The same morning Omar Mateen killed 49 people at a gay nightclub in Orlando, Florida, he posted on Facebook his allegiance to ISIS, ordered America and Russia to “stop bombing” the terror group and warned of attacks to come, FBI officials said.
“You kill innocent women and children by doing us airstrikes..now taste the Islamic state vengeance [sic],” Mateen posted, according officials in the FBI’s Counterterrorism Division. “In the next few days you will see attacks from the Islamic State [ISIS] in the usa.”
Information about the posting circulated among law enforcement Tuesday morning. Officials also said four Facebook accounts have been found to be associated with Mateen.
In May, he searched on Facebook for the couple behind the February attack in San Bernardino, California. Late Tuesday officials said they're investigating whether Mateen's wife, 30-year-old Noor Mateen, knew about or had anything to do with the Orlando plot.
The FBI officials also said that in the days leading up to the attack, Mateen searched online for a speech by ISIS leader Abu Bakr al-Baghdadi, for information about the gun store where he legally purchased a handgun and semi-automatic rifle used in the shooting and for the Pulse nightclub. He had also previously made several searches for local law enforcement offices.
ABC News' local affiliate WFTV reported on portions of the Facebook posting and the searches Tuesday. FBI Special Agent Ron Hopper declined to comment on the Facebook pages today, telling reporters that the FBI’s “digital analysis is ongoing.”
Today another local news station revealed Mateen called one of its producers, apparently in the midst of the attack, and said, “I’m the shooter. It’s me.”
“He did it for ISIS,” producer Matt Gentili said, according to Orlando’s News13. Gentili asked the caller who he was and Mateen replied, “None of [your] [expletive] business.”

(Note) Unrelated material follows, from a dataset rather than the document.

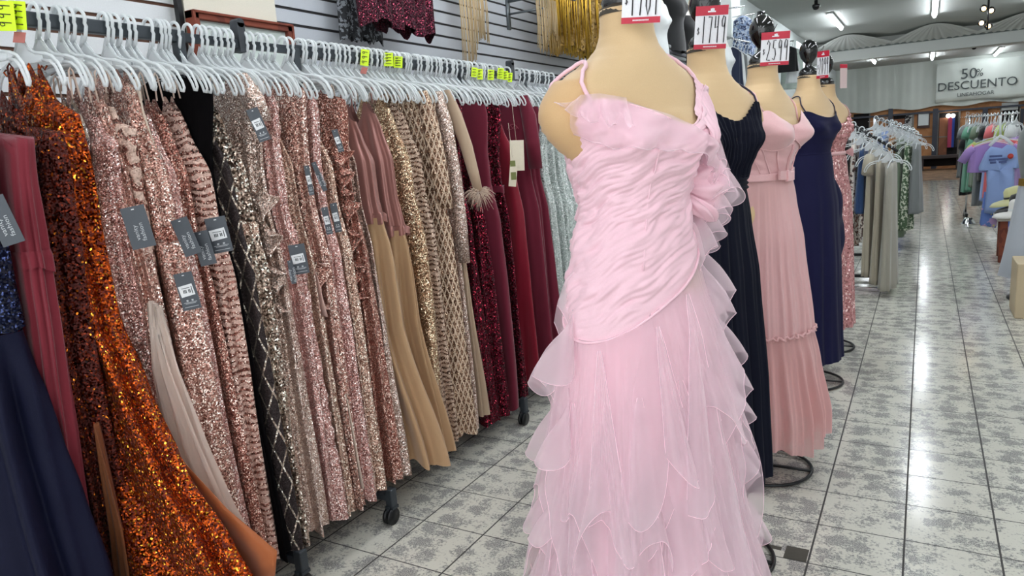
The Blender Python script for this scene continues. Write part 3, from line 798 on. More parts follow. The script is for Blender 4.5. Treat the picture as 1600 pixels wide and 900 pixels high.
# burgundy group
gown('burgundy sequin gown first after the feather cuff sleeve', edgeY(742), BURQ, xr=.215, th=.032, top='wide', zb=.12, folds=6)
gown('burgundy sequin strappy gown second in the wine group', edgeY(758), BURQ, xr=.22, th=.03, zb=.12)
g33 = gown('plain wine crepe gown hanging straight with V back', edgeY(778), WINE, xr=.225, th=.036, top='wide', zb=.12, folds=4)
g34 = gown('burgundy sequin gown with waist band and paper tags', edgeY(800), BURQ, xr=.22, th=.034, top='wide', zb=.13, folds=6, waist=1.31, belt=WINE)
g35 = gown('deep red satin gown with cream tag strung on it', edgeY(822), WINE2, xr=.22, th=.034, zb=.14, folds=5, zt=1.74)
g36 = gown('wine gown with short sleeve and beaded scroll bodice', edgeY(845), WINE, xr=.215, th=.04, top='cover', zb=.15, folds=5)
gown('wine crepe skirt gown behind the beaded scroll bodice', edgeY(858), WINE, xr=.215, th=.03, top='wide', zb=.15, folds=5)
for k, px in enumerate((872, 884, 896, 908, 920)):
    gown(['white sequined gown just past the wine gowns', 'pale mint white gown second past the wine gowns', 'white draped gown third past the wine gowns', 'pale white gown fourth past the wine gowns, mostly hidden', 'last white gown before the pink gown hides the rack'][k], edgeY(px), MINT, xr=.21+.004*k, th=.05, top='wide', zb=.15, folds=7, fa=.012)

# extra hangers seen between the gowns
SPARE = []
for px in (20, 57, 72, 92, 106, 120, 132, 172, 197, 235, 247, 259, 297, 310, 318, 327, 340, 350, 360, 390, 400, 412, 425, 440, 452, 467, 475, 483, 491, 500, 508, 517, 525, 533, 540, 552, 560, 567, 575, 583, 590, 597, 604, 612, 620, 628, 636, 644, 652, 660, 668, 676, 684, 692, 700, 708, 716, 724, 732, 740, 748, 756, 764, 772, 780, 790, 806, 814, 822, 830, 838, 846, 852):
    y = at(px, 40+px*.085, X=XR).y
    if min(abs(y-h) for h in HYS) > .0135:
        SPARE.append(y)

seen = {}
for y in sorted(SPARE):
    g = min((q for q in GOWNS if q[0] >= y), key=lambda q: q[0], default=GOWNS[-1])[1]
    k = seen.get(g.name, 0); seen[g.name] = k+1
    hanger(y, '%s spare clear hanger before the %s' % (['first', 'second', 'third', 'fourth', 'fifth', 'sixth', 'seventh', 'eighth', 'ninth', 'tenth'][min(k, 9)], ' '.join(g['label'].split()[:10])))

# sleeves, ruffles, inner linings on single gowns
def sleeve(g, Y, pts, r, mat, lab=None, name='sleeve'):
    P = [at(px, py, Y=Y) for px, py in pts]
    return MB().tube(P, r, 14).build(name, mat, g, label=lab)
def Yof(g): return g.location.y
def limb(g, x, Y, zs, rs, mat, lab=None, flat=.6):
    """sleeve falling from the shoulder: zs heights, x offsets"""
    rows = []
    for (xx, z), r in zip(zs, rs):
        rows.append([(XR+xx+r*cos(2*pi*k/16), Y+flat*r*sin(2*pi*k/16)+.002*sin(z*60+k), z) for k in range(16)])
    m = MB().grid(rows, True); n = 16; m.f.append(tuple(range(len(m.v)-n, len(m.v))))
    return m.build('sleeve', mat, g, label=lab)
limb(g28, 0, Yof(g28)-.05, [(.17, 1.80), (.20, 1.68), (.225, 1.5), (.24, 1.36), (.25, 1.27)], [.03, .042, .045, .042, .038], TREL)
limb(g29, 0, Yof(g29)-.02, [(.18, 1.80), (.215, 1.65), (.24, 1.4), (.255, 1.2), (.26, 1.0)], [.03, .038, .04, .035, .03], CHAMP2)
sl = limb(g30, 0, Yof(g30)-.0, [(.17, 1.81), (.21, 1.70), (.26, 1.55), (.29, 1.42), (.31, 1.33)], [.028, .036, .034, .03, .024], BEIGE)
fe = MB(); rnd = random.Random(5)
c = Vector((XR+.31, Yof(g30), 1.325))
for k in range(150):
    a = rnd.uniform(0, 2*pi); e = rnd.uniform(-.9, .6); d = Vector((cos(a)*cos(e), .8*sin(a)*cos(e), sin(e))); L_ = rnd.uniform(.04, .085)
    p0 = c + d*.015; p1 = p0 + d*L_*.5; p2 = p0 + d*L_*.9 - Vector((0, 0, L_*.35))
    fe.tube([p0, p1, p2], [.0012, .001, .0005], 4, cap=False)
fe.build('feather_cuff', pm('feather', (216, 190, 168), .8, sheen=.5), g30)
limb(g36, 0, Yof(g36)-.03, [(.17, 1.81), (.20, 1.70), (.215, 1.55), (.225, 1.40)], [.03, .045, .045, .042], WINE)
limb(g16, 0, Yof(g16)-.03, [(.16, 1.82), (.20, 1.74), (.225, 1.66)], [.028, .05, .045], CHAMP2)
def side_ruffle(g, mat, x, z0, z1, n=3, out=.05, dy=-.035, w=.06):
    Y = Yof(g); rows = []
    for i in range(61):
        v = i/60; z = z0 + (z1-z0)*v; row = []
        zig = abs(((v*n) % 1)*2-1)
        for j in range(9):
            u = j/8
            row.append((XR + x + u*(out*(.35+.65*zig)) - .01 , Y + dy + u*.02*sin(v*n*2*pi*2+1) + .006*sin(j+i*.7), z - u*w*(1-zig)*.8 + .012*sin(u*5)))
        rows.append(row)
    MB().grid(rows).build('ruffle', mat, g, thick=.003)
side_ruffle(g16, CHAMP2, .16, 1.42, 1.02, 3, .10, -.035, .07)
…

Mateen also called 911 to declare his allegiance to ISIS after the shooting began, officials said.
While ISIS has praised the attack and claimed Mateen as one of its “soldiers,” terrorism experts have told ABC News that so far there is no evidence ISIS had foreknowledge of or played any significant role in the plot, beyond perhaps generally inspiring Mateen to act.
The FBI is also reportedly investigating what effect, if any, Mateen’s sexuality may have played in the targeting of the popular gay nightclub.
Mateen was an observant Muslim and his ex-wife said he was openly derogatory towards homosexuals, but in recent days witnesses have come forward to say he was a regular at gay nightclubs in Florida.
His interest in gay men goes back as far as a decade, according to a former classmate at a police academy, who told ABC News Mateen hung out with a group that frequented gay clubs.
The classmate said that one night Mateen asked him if he was gay. “You would be my kind of guy,” Mateen said, according to the classmate.
Mateen’s ex-wife, Sitora Yusufiy, told ABC News Monday that Mateen would become enraged and “express his anger towards [a] certain culture, homosexuality, because in... Islamic culture, it is really not tolerated and I know at the time he was trying to get his life straight and follow his faith.”
“I guess that created some confusion between that, and there was definitely moments that he would express his intolerance to homosexuals,” said Yusufiy, who left Mateen just a few months after they were married in 2009.
The next day, Yusufiy said that looking back, “I think he might have been” gay.
“You know, knowing somebody and living with them every day... I can honestly say that I had no clue,” Yusufiy told ABC News Tuesday. “But from everything that has occurred and connecting the pieces to what I knew myself from my time and experience, I would not be surprised.”
Cases in which repressed homosexuality has been linked to extremism have been an interest for counter-terrorism officials. In 2011 an analysis of homegrown extremists by the National Counterterrorism Center and obtained by ABC News included a secret report from the CIA that said that for some young men who converted to Islam and later became radicals, the strict religious structure offered “a hope of banishing their impulses and fantasies that they did not view as acceptable.”
Jerrold Post, formerly a longtime psychologist with the CIA, told ABC News Tuesday that over his career, he has seen the psychodynamic of individuals “striking out against a forbidden part of oneself,” but that at this point, it’s too early to leap to conclusions about Mateen’s motives.
“Is this an expression of radical Islam? Or does it have to do with the conflicted feelings about homosexuality?” said Post, now a professor of psychology at the Elliot School of International Affairs at George Washington University. “That’s an unnecessary separation. One can be, on the one hand, fighting against the perhaps inner attraction of homosexuality and at the same time honoring the act by saying he was a radical Islamist. It doesn’t have to be one or the other. But at this point, it’s all speculation.”